NEW YORK FILM FESTIVAL 2011--A SEPARATION Send This Review to a Friend
Life in Iran gets an unusual inspection in a drama-charged story that is told with intensity and suspense and brings insight into how domestic matters may be resolved in the country’s court system. Written and directed by Asghar Farhadi, the film focuses on a couple needing to separate because of conflicting desires and perspectives.
Simin (Leila Hatami) and her husband Nader (Peyman Moadi) have obtained difficult-to-get visas to go abroad. Simin is determined to go because she thinks it will be a great opportunity for their 11-year-old daughter. Nader doesn’t want to leave his father who is suffering from Alzheimer’s. The matter becomes one for a family court hearing.
That is just the beginning of the legal entanglement that dominates the film. Razieh (Sareh Bayat) is hired to help care for Nader’s ailing father. She doesn’t tell her husband about taking the job, nor does she tell Nader that she is pregnant. When they have an argument, Nader, who has a hot temper and a mean disdain for an employee, fires her and pushes her out of the apartment. As a result she presses a claim of injury.

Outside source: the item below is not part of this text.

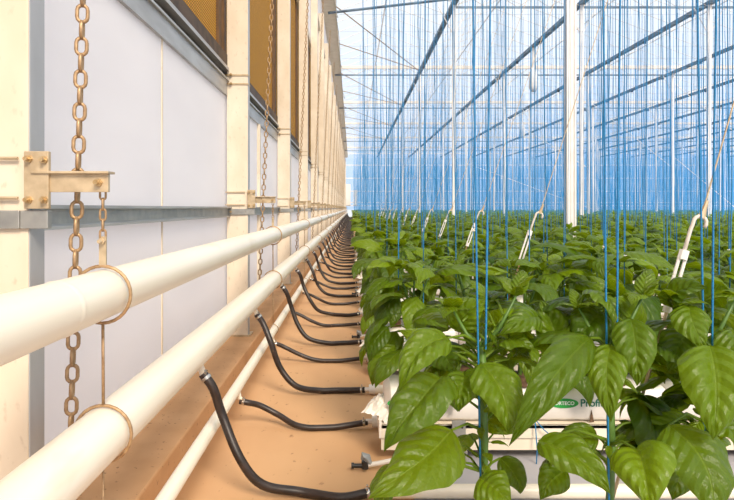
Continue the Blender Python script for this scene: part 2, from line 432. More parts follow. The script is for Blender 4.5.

We see the inferior role of women in Iran and the control husbands exert over them. There is also a look at the system of so-called justice, and the tradition of financial settlements to wipe away grievances. Razieh’s husband eventually counts on such a settlement to get out of debt, but there is something he does not know that comes out in the confrontations. Questions of honor clash with matters of need, and the emotions engulfing both families pulsate.
The film consists primarily of a rat-a-tat-tat of pronouncements, arguments and negotiating, all with escalating intensity as the issues and the revelations come to a boil.
One is caught up in both the fighting and the methods of solving such problems, making for an unusual movie-going experience that is as enlightening as it is dramatically involving. A Sony Pictures Classics release.